Can India’s traditional knowledge future-proof its food system?

Written for the Good Food Movement as part of my monthly column ‘The Plate and the Planet’. Published in June 2025. Header image credit: Kaushani Mufti for the Good Food Movement.

Across India, it is not uncommon to find people relying on nature and its signs to determine the course of their own actions, from farmers predicting monsoon showers by observing the movement of ants, to herders navigating pasture routes based on the flowering patterns of local trees. Practices, skills, and insights that emerge from a community’s long-standing relationship with its environment, often passed down through generations, are referred to as traditional knowledge. The term is often used interchangeably with ‘Indigenous knowledge’, particularly in contexts where settler communities form the majority of the population, such as in the US or parts of Latin America. In these settings, Indigenous communities are typically recognised as the primary custodians of place-based knowledge systems.
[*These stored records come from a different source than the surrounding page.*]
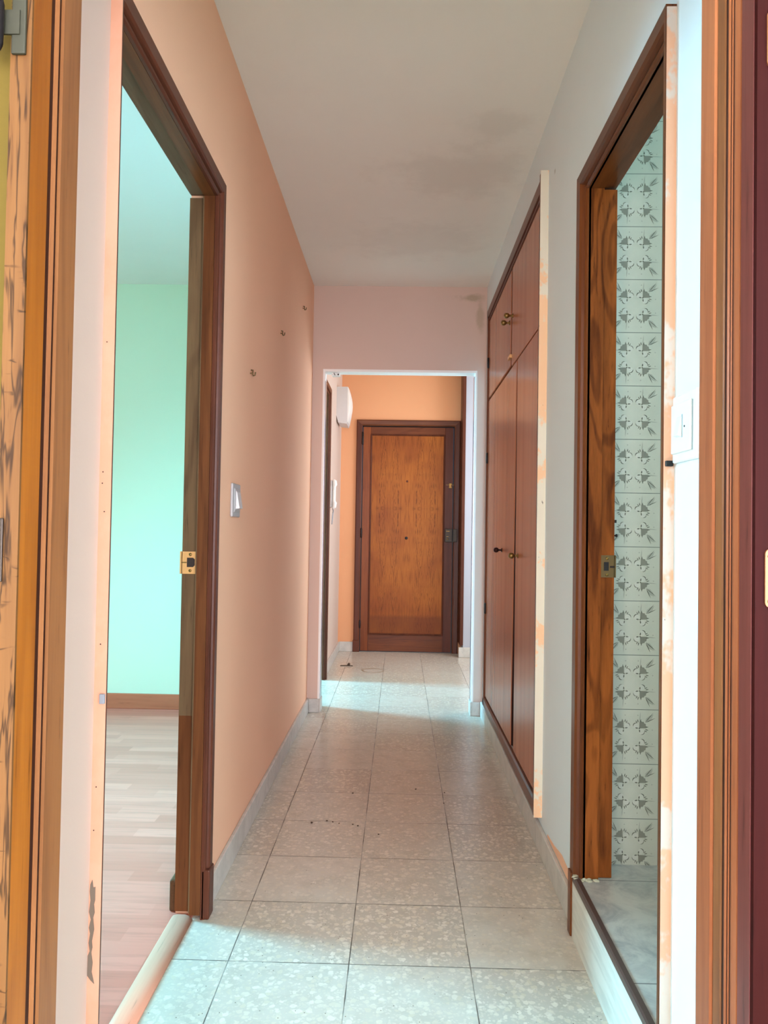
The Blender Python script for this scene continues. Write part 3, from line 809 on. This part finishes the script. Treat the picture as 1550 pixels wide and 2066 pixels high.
# left side: wood lies at smaller x
X = lambda t: -.385-t
MB().prism([(X(0), .812), (X(-.002), .815), (X(-.002), .857), (X(0), .860), (X(.02), .860), (X(.02), .812)], 'z', 0, ZT).build('casing', 'wood_jamb', d4)
MB().prism([(X(.012), .792), (X(.012), .7965), (X(-.001), .7975), (X(-.003), .801), (X(-.001), .8055), (X(.012), .8065), (X(.012), .812), (X(.02), .812), (X(.02), .792)], 'z', 0, ZT).build('bead', 'wood_jamb', d4)
MB().prism([(X(.012), .792), (X(.012), .7895), (X(.0), .7890), (X(.0), .786), (X(0), .785), (X(0), .768), (X(0), .751), (X(.02), .751), (X(.02), .792)], 'z', 0, ZT).build('jamb', 'wood_amber', d4)
MB().box(X(.0215), X(.0), .7475, .751, 0, ZT).build('jamb_back_strip', 'wood_crackle', d4)['label'] = 'crackled varnish strip'
gr = MB()
gr.box(X(.0125), X(.0004), .8062, .8119, 0, ZT); gr.box(X(.0125), X(.0004), .7896, .7970, 0, ZT)  # dark strips laid in the mouldings as painted shade
gr.build('groove', 'wood_groove_shade', d4)['label'] = 'dark strips painted as shade in the grooves'
# hinge parts on the left
hg = MB().bevbox(-.4045, -.3895, .7435, .7476, 1.556, 1.70, 0, .0015).build('hinge_leaf', 'hinge_green', d4); hg['label'] = 'green painted hinge leaf'
MB().lathe((-.4165, .736, 1.552), (0, 0, 1), [(0, .002), (.004, .0055), (.010, .0078), (.05, .008), (.056, .0066), (.15, .0066)], seg=16).build('hinge_pin', 'iron', hg)
MB().box(-.4165, -.395, .742, .7445, 1.575, 1.60).build('hinge_arm', 'hinge_green', hg)
hp = MB().bevbox(-.4195, -.3995, .7448, .7477, 1.018, 1.082, 0, .001).build('lock_plate', 'lock_brown', d4); hp['label'] = 'dark metal plate with two screws'
for z in (1.028, 1.045, 1.073):
    MB().lathe((-.4065, .745, z), (0, -1, 0), [(0, .0036), (.001, .0034), (.0011, 0)], seg=12).build('screw', 'black', hp)
# right side: wood lies at greater x
X = lambda t: .341+t
MB().prism([(X(0), .818), (X(-.002), .821), (X(-.002), .857), (X(0), .860), (X(.02), .860), (X(.02), .818)], 'z', 0, ZT).build('casing', 'wood_jamb_red', d4)
MB().prism([(X(0), .8165), (X(-.0006), .8145), (X(-.0006), .7985), (X(0), .796), (X(.02), .796), (X(.02), .8165)], 'z', 0, ZT).build('casing_strip', 'wood_jamb', d4)
MB().prism([(X(.012), .796), (X(.012), .7915), (X(.0), .7905), (X(-.0008), .787), (X(.0), .7845), (X(.010), .7840), (X(.010), .7820), (X(.0), .7815), (X(-.0006), .780), (X(.0), .7785), (X(.010), .778), (X(.010), .7755), (X(.0), .775), (X(-.0012), .769), (X(-.0008), .760), (X(.008), .7585), (X(.008), .757), (X(.02), .757), (X(.02), .796)], 'z', 0, ZT).build('bead', 'wood_jamb_red', d4)
MB().prism([(X(.001), .757), (X(-.0015), .7555), (X(-.0015), .730), (X(.02), .730), (X(.02), .757)], 'z', 0, ZT).build('jamb', 'wood_purple', d4)
MB().prism([(X(-.001), .730), (X(0), .7255), (X(.06), .7255), (X(.06), .765), (X(.021), .765), (X(.021), .730)], 'z', 0, ZT).build('jamb_back', 'wood_mahogany', d4)
gr = MB()
gr.box(X(.0004), X(.0125), .7904, .7959, 0, ZT); gr.box(X(.0004), X(.0105), .7815, .7845, 0, ZT); gr.box(X(.0004), X(.0105), .7751, .7785, 0, ZT); gr.box(X(.0012), X(.0085), .7571, .7592, 0, ZT)  # dark strips laid in the mouldings as painted shade
gr.build('groove', 'wood_groove_shade', d4)['label'] = 'dark strips painted as shade in the grooves'
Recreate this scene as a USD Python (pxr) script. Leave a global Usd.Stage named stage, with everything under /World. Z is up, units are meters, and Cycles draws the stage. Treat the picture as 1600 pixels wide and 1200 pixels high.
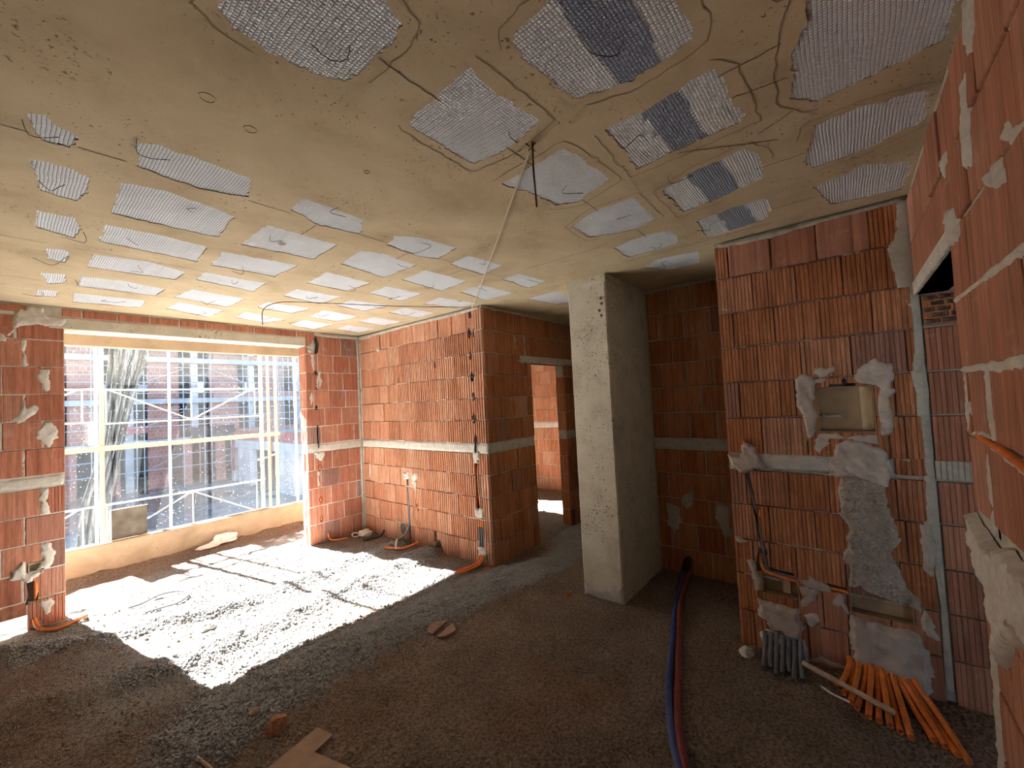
import math, numpy as np, trimesh, manifold3d, usdkit, meshkit
import shapely.geometry as sg
from shapely.ops import unary_union
from scipy.spatial import Delaunay
from pxr import Usd, UsdGeom, UsdLux, UsdShade, Gf, Sdf, Vt

stage = Usd.Stage.CreateInMemory()
UsdGeom.Xform.Define(stage, '/World')
# ------------------------------------------------------------------ camera, sky, sun, exposure
EYE = np.array([0.0, 0.0, 1.683])
YAW, PITCH, ROLL, FPX = 0.8865, 0.0405, -0.0495, 643.6
EXPOSURE = 1.9
SUN_I, SKY_S = 9.0, 0.04
SUN_EL, SUN_DX = math.radians(35.5), 0.215      # the sun stands over +y, a little towards -x
fw = np.array([math.sin(YAW) * math.cos(PITCH), math.cos(YAW) * math.cos(PITCH), math.sin(PITCH)])
rt0 = np.array([math.cos(YAW), -math.sin(YAW), 0.0]); up0 = np.cross(rt0, fw)
rt = rt0 * math.cos(ROLL) + up0 * math.sin(ROLL); up = -rt0 * math.sin(ROLL) + up0 * math.cos(ROLL)
cam = UsdGeom.Camera.Define(stage, '/World/camera')
cam.CreateHorizontalApertureAttr(36.0); cam.CreateVerticalApertureAttr(27.0)
cam.CreateFocalLengthAttr(36.0 * FPX / 1600.0); cam.CreateClippingRangeAttr(Gf.Vec2f(0.02, 300)); cam.CreateExposureAttr(EXPOSURE)
cam.AddTransformOp().Set(Gf.Matrix4d(*rt, 0, *up, 0, *(-fw), 0, *EYE, 1))
sky = usdkit.material(stage, '/World/Looks/sky', {'t': ('sky_texture', {'sky_type': 'multiple_scattering', 'sun_disc': False, 'sun_elevation': SUN_EL, 'sun_rotation': -math.atan(SUN_DX)}),
    'b': ('background_shader', {'strength': SKY_S})}, [('t.color', 'b.color')], surface='b.background')
dome = UsdLux.DomeLight.Define(stage, '/World/sky_light'); dome.CreateIntensityAttr(1.0)
UsdShade.MaterialBindingAPI.Apply(dome.GetPrim()).Bind(sky)
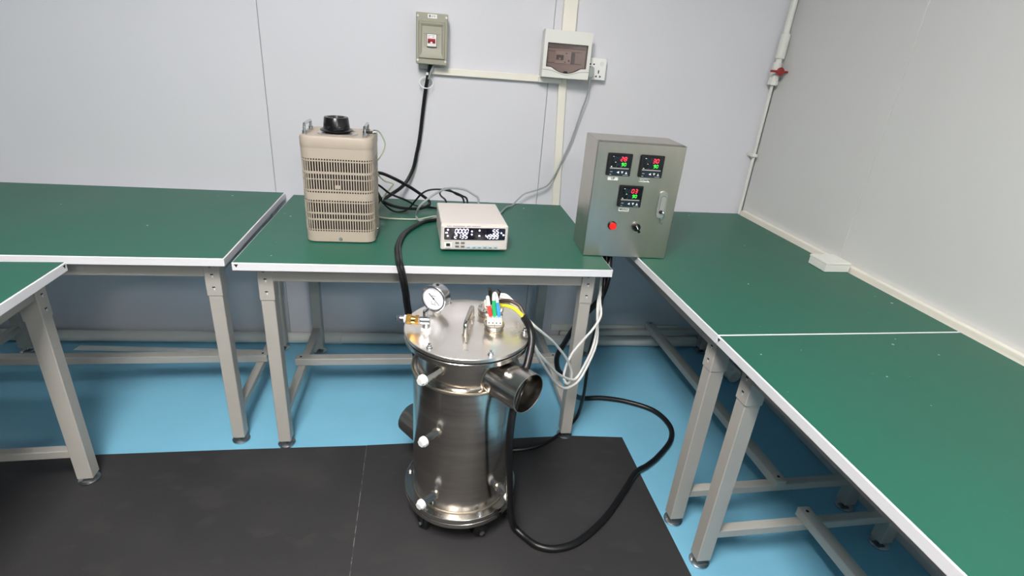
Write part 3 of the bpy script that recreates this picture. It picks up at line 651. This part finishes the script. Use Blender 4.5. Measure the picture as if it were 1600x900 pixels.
b = MB(); b.box((0.257, yf-0.010, 0.130), (0.263, yf-0.008, 0.150), 'chrome', 0.0005); b.cyl((0.260, yf-0.010, 0.152), (0.260, yf-0.008, 0.152), 0.0065, 'chrome', 12); b.build('key', hd)

# ------------------------------------------------------------------ stainless vessel on castors
VX, VY, ZM = 0.085, 1.337, 0.006
t = thing('steel_vessel', 'stainless steel flanged vessel on black castors in front of the middle bench', 'vessel', (VX, VY, ZM))
t_z = lambda z: z-ZM
def pol(r, a, z): return (r*math.cos(math.radians(a)), r*math.sin(math.radians(a)), z-ZM)
def lathe_part(name, prof, k, n=64, closed=False):
    b = MB(); b.lathe([(r, z-ZM) for r, z in prof], k, n, closed=closed); return b.build(name, t, sharp=28)
lid = lathe_part('lid', [(0.001, 0.6600), (0.1775, 0.6600), (0.179, 0.6612), (0.179, 0.6698), (0.1778, 0.671), (0.001, 0.671)], 'steel_lid')
lathe_part('gasket', [(0.13, 0.6555), (0.1765, 0.6555), (0.1765, 0.6600), (0.13, 0.6600)], 'gasket', closed=True)
lathe_part('upper_flange', [(0.13, 0.642), (0.1778, 0.642), (0.179, 0.643), (0.179, 0.6545), (0.1778, 0.6555), (0.13, 0.6555)], 'steel', closed=True)
lathe_part('neck', [(0.132, 0.540), (0.139, 0.540), (0.139, 0.6425), (0.132, 0.6425)], 'steel', closed=True)
lathe_part('body', [(0.002, 0.108), (0.1515, 0.108), (0.1538, 0.546), (0.152, 0.551), (0.148, 0.5525), (0.13, 0.5525), (0.002, 0.5525)], 'steel')
lathe_part('weld_ring', [(0.1555+0.0035*math.cos(a), 0.5475+0.0045*math.sin(a)) for a in [2*PI*i/8 for i in range(8)]], 'weld', closed=True)
lathe_part('base_weld', [(0.1525+0.003*math.cos(a), 0.1155+0.003*math.sin(a)) for a in [2*PI*i/8 for i in range(8)]], 'weld', closed=True)
lathe_part('lower_flange', [(0.14, 0.0985), (0.1768, 0.0985), (0.178, 0.0995), (0.178, 0.113), (0.1768, 0.1142), (0.14, 0.1142)], 'steel', closed=True)
lathe_part('base_gasket', [(0.13, 0.0960), (0.1755, 0.0960), (0.1755, 0.0985), (0.13, 0.0985)], 'gasket', closed=True)
lathe_part('base_plate', [(0.002, 0.080), (0.1768, 0.080), (0.178, 0.081), (0.178, 0.0948), (0.1768, 0.0960), (0.002, 0.0960)], 'steel')
def nozzle(ang, L, z, r):
    X = Matrix.Rotation(math.radians(ang), 4, 'Z') @ Matrix.Translation((0, 0, z-ZM)) @ Matrix.Rotation(PI/2, 4, 'Y')
    b = MB(); b.lathe([(r-0.003, 0.10), (r, 0.10), (r, L-0.0006), (r-0.0006, L), (r-0.0024, L), (r-0.003, L-0.0006)], 'steel', 48, X, closed=True)
    o = b.build('side_nozzle', t)
    # weld collar where the nozzle meets the body
    pts = []
    for i in range(49):
        a = 2*PI*i/48; yy = (r+0.001)*math.cos(a); zz = (r+0.001)*math.sin(a); R = 0.154 if z+zz < 0.55 else 0.1395
        pts.append(Matrix.Rotation(math.radians(ang), 4, 'Z') @ Vector((math.sqrt(R*R-yy*yy), yy, z-ZM+zz)))
    b = MB(); b.tube(pts, 0.003, 'weld', 6, 1, smooth=False, cap=False); b.build('weld_seam', o)
nozzle(-51, 0.247, 0.5765, 0.057); nozzle(129, 0.268, 0.195, 0.057)
def stud(ang, z, R0, R1, tilt=0.0):
    b = MB(); p0 = pol(R0, ang+3, z); p1 = pol(R1, ang, z+tilt)
    b.cyl(pol(R0-0.004, ang+3.2, z), pol(R0+0.004, ang+3, z), 0.015, 'weld', 18, b=0.0015); b.cyl(p0, p1, 0.0122, 'chrome', 6); o = b.build('sensor_stud', t, sharp=20)
    c = Vector(p0)-Vector(p1); c.normalize(); q0 = Vector(p1)
    b = MB(); b.cyl(q0+c*0.004, q0-c*0.007, 0.0148, 'white', 18, b=0.001); b.cyl(q0-c*0.006, q0-c*0.014, 0.0120, 'white', 6, b=0.0015); b.build('stud_cap', o)
stud(-126, 0.602, 0.140, 0.203); stud(-124.5, 0.404, 0.154, 0.203); stud(-126, 0.172, 0.153, 0.203); stud(-46.5, 0.172, 0.153, 0.198)
def flange_bolts(R, z, k0, up):
    for i in range(6):
        a = -71+60*i
        b = MB(); b.cyl(pol(R, a, z), pol(R, a, z+0.0014), 0.0085, 'chrome', 16); b.cyl(pol(R, a, z+0.001), pol(R, a, z+0.007), 0.0065, 'chrome', 6); b.cyl(pol(R, a, z+0.006), pol(R, a, z+up), 0.0036, 'chrome', 10); b.build('flange_bolt', t)
flange_bolts(0.161, 0.671, 0, 0.014); flange_bolts(0.1665, 0.1142, 0, 0.010)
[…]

However, in the Indian context, the distinction is less clear-cut. Much of what is termed traditional knowledge is held not only by constitutionally recognised Indigenous communities (Adivasis), but also by a wide range of rural and agrarian communities who have co-evolved with their local environments over centuries. Therefore, for the purpose of this column, I use the term ‘traditional knowledge’ as an inclusive umbrella that encompasses the diverse, place-based knowledge systems developed and sustained by both Indigenous and non-Indigenous communities over generations.